Efficient Perovskite Light-Emitting Diodes via Tuning Nanoplatelet Distribution and Crystallinity Orientation

Quasi-2D Ruddlesden-Popper (RP) perovskites with quantum-size-tuned nanoplatelet crystallites are particularly attractive for light-emitting diode (LED) applications because of their excellent charge transport, bandgap tunability, and narrow emission peaks. Favorable energy cascade structure in 2D RP perovskites can funnel the photoexcitation from large-bandgap nanoplatelets to the lowest bandgap ones, which promises efficient radiative recombination.
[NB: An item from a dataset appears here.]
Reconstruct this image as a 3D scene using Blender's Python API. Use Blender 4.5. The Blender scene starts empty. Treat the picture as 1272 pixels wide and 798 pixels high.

However, how to rationally control the nanoplatelet distribution as well as the crystallization characteristics to ensure efficient energy transfer and charge transport in perovskite films is still challenging. Here, a simple path to facilely tune the nanoplatelet distribution as well as the crystal orientation via carefully controlling postannealing condition is provided. With optimizing the thermal annealing time, compact and flat perovskite films with high photoluminescence quantum yield are obtained. Based on the optimized perovskite films, green LED with a current efficiency of 43.7 cd A(-1), corresponding to an external quantum efficiency of 13.9%, is achieved. This work provides a simple path to target highly efficient perovskite LED devices.